A common detour is South Georgia Island, a truly awe-inspiring place. Follow in Sir Ernest Shackleton’s footsteps to one of the world’s great wildlife havens. Deep fjords cut through mountains creating scenic waterways. Pristine glaciers tumble into the sea. On Salisbury Plain thousands of king penguins waddle and amuse. Huge wandering albatross also nest here. Southern elephant seal colonies bask in the sun at Gold Harbour. Playful Gentoo penguins squawk on the beach. At Grytviken thousands of fur seals occupy the old whaling station. Here you can pay respect to Sir Shackleton whose grave lies here.

As you approach the Antarctic Sound you glimpse the first tabular icebergs. In Gerlache Strait the white continent’s mountains rise mirrored below from the cobalt waters. Sail on through the Errera Channel with mountains, glaciers and icebergs. It’s a magical sight that you won’t ever forget.  Itineraries are difficult to predict based on weather conditions. With luck two landings each day, by zodiac. Enjoy navigating through the scenic waterways revealing huge icebergs that drift past. Weddell seals bask on the ice floes while orcas circle in menacing hunting packs. Enjoy close encounters with curious Minke and humpback whales. They glide around and fluke tails near to the zodiacs – just make sure you bring your camera.

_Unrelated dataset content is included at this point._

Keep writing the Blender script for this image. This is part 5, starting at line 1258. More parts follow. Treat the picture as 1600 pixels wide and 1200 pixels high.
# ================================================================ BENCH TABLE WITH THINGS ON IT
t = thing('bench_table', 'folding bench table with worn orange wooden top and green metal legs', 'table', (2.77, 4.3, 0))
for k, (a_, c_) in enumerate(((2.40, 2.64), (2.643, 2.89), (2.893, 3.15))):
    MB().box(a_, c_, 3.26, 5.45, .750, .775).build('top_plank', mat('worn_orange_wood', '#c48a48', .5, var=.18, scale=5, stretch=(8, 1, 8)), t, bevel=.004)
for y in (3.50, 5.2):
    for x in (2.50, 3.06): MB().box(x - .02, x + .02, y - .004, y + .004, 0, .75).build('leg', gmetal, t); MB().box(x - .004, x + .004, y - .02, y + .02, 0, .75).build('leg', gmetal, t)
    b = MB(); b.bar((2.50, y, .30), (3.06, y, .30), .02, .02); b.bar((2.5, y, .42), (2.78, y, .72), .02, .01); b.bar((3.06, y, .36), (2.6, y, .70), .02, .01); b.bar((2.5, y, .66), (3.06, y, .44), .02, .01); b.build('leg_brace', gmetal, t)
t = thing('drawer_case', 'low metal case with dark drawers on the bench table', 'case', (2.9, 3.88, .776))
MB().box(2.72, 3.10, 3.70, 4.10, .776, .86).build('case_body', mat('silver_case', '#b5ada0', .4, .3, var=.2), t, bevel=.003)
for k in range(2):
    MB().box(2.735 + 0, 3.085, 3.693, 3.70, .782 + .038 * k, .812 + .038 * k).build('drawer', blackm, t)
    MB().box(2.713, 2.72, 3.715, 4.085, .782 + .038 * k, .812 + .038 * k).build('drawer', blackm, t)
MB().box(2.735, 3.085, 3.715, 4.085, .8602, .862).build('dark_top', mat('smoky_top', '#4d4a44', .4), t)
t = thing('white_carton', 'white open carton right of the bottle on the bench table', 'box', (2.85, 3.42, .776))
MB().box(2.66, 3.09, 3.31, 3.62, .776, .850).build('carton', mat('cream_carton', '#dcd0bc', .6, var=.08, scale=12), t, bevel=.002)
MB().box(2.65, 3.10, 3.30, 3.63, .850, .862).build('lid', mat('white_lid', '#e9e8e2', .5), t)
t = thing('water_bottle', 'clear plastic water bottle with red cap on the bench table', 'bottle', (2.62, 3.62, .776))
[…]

Most cruises will attempt at least one landing on the continent. On the jagged shores of the Antarctic Peninsula there is a surprising large number of species. Rookeries of Adélie, Gentoo and chinstrap penguins, in the millions, patrol the coastline. Sea birds thrive – kelp gulls, snowy sheathbills, blue-eyed shags and enormous albatrosses breed. Occasional expeditions cross further south past the Antarctic Circle. This rarely visited area is even more spectacular frozen scenery and fauna.

The South Shetland Islands are on most itineraries. Lesser known are the South Orkneys and South Sandwich Islands. Some vessels negotiate the heavy pack ice to cruise the Weddell Sea. Taking advantage of the long summer nights, further excursions to view wildlife are possible. Snow Hill is home to the most iconic of Antarctic wildlife – the emperor penguin. After the harsh Austral winters huge numbers bring up their young here.


Size: 14.25m km²
Population: 1200
Currency: Bases in Antarctica generally accept US dollars.
Language: International
Visas: Not required for the continent but check departure point.

Good to know

When to go

When to go
Expeditions to the Antarctic Peninsula are only possible between November and March during the Austral summer. Cruises either begin in Ushuaia, Argentina or by flight from Punta Arenas in Chile. With limited places on board and a growing popularity in visiting the continent, booking early is advised.